TASK BRIEF: Retype all of the listing exactly, passing over any picture you find.
------------
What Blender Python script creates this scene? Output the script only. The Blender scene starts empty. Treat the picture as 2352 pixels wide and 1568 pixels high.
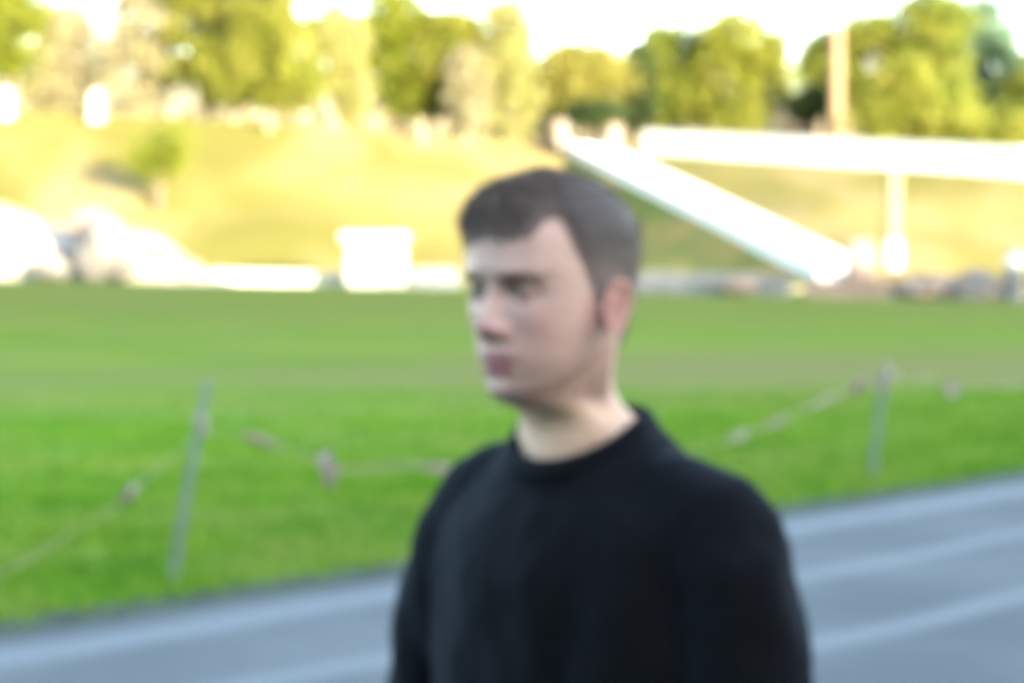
import bpy, bmesh, math, random
import numpy as np
from mathutils import Vector, Matrix, noise

random.seed(7)
rng = np.random.default_rng(7)
S = bpy.context.scene
C = S.collection
R = math.radians

# ------------------------------------------------------------------ camera, sky, sun, exposure
CAM_Z, FPX = 1.68, 1991.0
cam_d = bpy.data.cameras.new('camera')
cam = bpy.data.objects.new('camera', cam_d)
C.objects.link(cam)
S.camera = cam
cam_d.lens = 70.0
cam_d.sensor_width = 36.0
cam_d.clip_end = 6000.0
cam_d.clip_start = 0.05
cam.location = (0, 0, CAM_Z)
cam.rotation_euler = (R(90 - 2.3), 0, 0)
# the lens is focused far too close, so everything in the picture is soft
cam_d.dof.use_dof = True
cam_d.dof.focus_distance = 0.5
cam_d.dof.aperture_fstop = 14.5

SUN_EL, SUN_AZ = 9.5, 38.0        # azimuth: degrees to the right of straight behind the camera
tosun = Vector((math.sin(R(SUN_AZ)) * math.cos(R(SUN_EL)),
                -math.cos(R(SUN_AZ)) * math.cos(R(SUN_EL)), math.sin(R(SUN_EL))))
world = bpy.data.worlds.new('World')
S.world = world
world.use_nodes = True
wn = world.node_tree
bg = wn.nodes['Background']
sky = wn.nodes.new('ShaderNodeTexSky')
sky.sky_type = 'NISHITA'
sky.sun_disc = False
sky.sun_elevation = R(SUN_EL)
sky.sun_rotation = R(180 - SUN_AZ)
sky.air_density = 1.0
sky.dust_density = 1.5
sky.ozone_density = 1.0
wn.links.new(sky.outputs[0], bg.inputs[0])
bg.inputs[1].default_value = 0.15
sun_d = bpy.data.lights.new('sun', 'SUN')
sun = bpy.data.objects.new('sun', sun_d)
C.objects.link(sun)
sun.location = (60, -60, 60)
sun.rotation_euler = (-tosun).to_track_quat('-Z', 'Y').to_euler()
sun_d.energy = 3.4
sun_d.angle = R(0.5)
sun_d.color = (1.0, 0.89, 0.64)
S.view_settings.view_transform = 'Standard'
S.view_settings.look = 'None'
S.view_settings.gamma = 1.0
S.view_settings.use_curve_mapping = False
S.view_settings.exposure = 3.6
S.cycles.use_denoising = True
S.cycles.filter_width = 4.0
S.cycles.max_bounces = 6
S.cycles.sample_clamp_indirect = 10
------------
ANSWER FOR THE TASK:
What Blender Python script creates this scene? Output the script only. The Blender scene starts empty. Treat the picture as 2352 pixels wide and 1568 pixels high.
import bpy, bmesh, math, random
import numpy as np
from mathutils import Vector, Matrix, noise

random.seed(7)
rng = np.random.default_rng(7)
S = bpy.context.scene
C = S.collection
R = math.radians

# ------------------------------------------------------------------ camera, sky, sun, exposure
CAM_Z, FPX = 1.68, 1991.0
cam_d = bpy.data.cameras.new('camera')
cam = bpy.data.objects.new('camera', cam_d)
C.objects.link(cam)
S.camera = cam
cam_d.lens = 70.0
cam_d.sensor_width = 36.0
cam_d.clip_end = 6000.0
cam_d.clip_start = 0.05
cam.location = (0, 0, CAM_Z)
cam.rotation_euler = (R(90 - 2.3), 0, 0)
# the lens is focused far too close, so everything in the picture is soft
cam_d.dof.use_dof = True
cam_d.dof.focus_distance = 0.5
cam_d.dof.aperture_fstop = 14.5

SUN_EL, SUN_AZ = 9.5, 38.0        # azimuth: degrees to the right of straight behind the camera
tosun = Vector((math.sin(R(SUN_AZ)) * math.cos(R(SUN_EL)),
                -math.cos(R(SUN_AZ)) * math.cos(R(SUN_EL)), math.sin(R(SUN_EL))))
world = bpy.data.worlds.new('World')
S.world = world
world.use_nodes = True
wn = world.node_tree
bg = wn.nodes['Background']
sky = wn.nodes.new('ShaderNodeTexSky')
sky.sky_type = 'NISHITA'
sky.sun_disc = False
sky.sun_elevation = R(SUN_EL)
sky.sun_rotation = R(180 - SUN_AZ)
sky.air_density = 1.0
sky.dust_density = 1.5
sky.ozone_density = 1.0
wn.links.new(sky.outputs[0], bg.inputs[0])
bg.inputs[1].default_value = 0.15
sun_d = bpy.data.lights.new('sun', 'SUN')
sun = bpy.data.objects.new('sun', sun_d)
C.objects.link(sun)
sun.location = (60, -60, 60)
sun.rotation_euler = (-tosun).to_track_quat('-Z', 'Y').to_euler()
sun_d.energy = 3.4
sun_d.angle = R(0.5)
sun_d.color = (1.0, 0.89, 0.64)
S.view_settings.view_transform = 'Standard'
S.view_settings.look = 'None'
S.view_settings.gamma = 1.0
S.view_settings.use_curve_mapping = False
S.view_settings.exposure = 3.6
S.cycles.use_denoising = True
S.cycles.filter_width = 4.0
S.cycles.max_bounces = 6
S.cycles.sample_clamp_indirect = 10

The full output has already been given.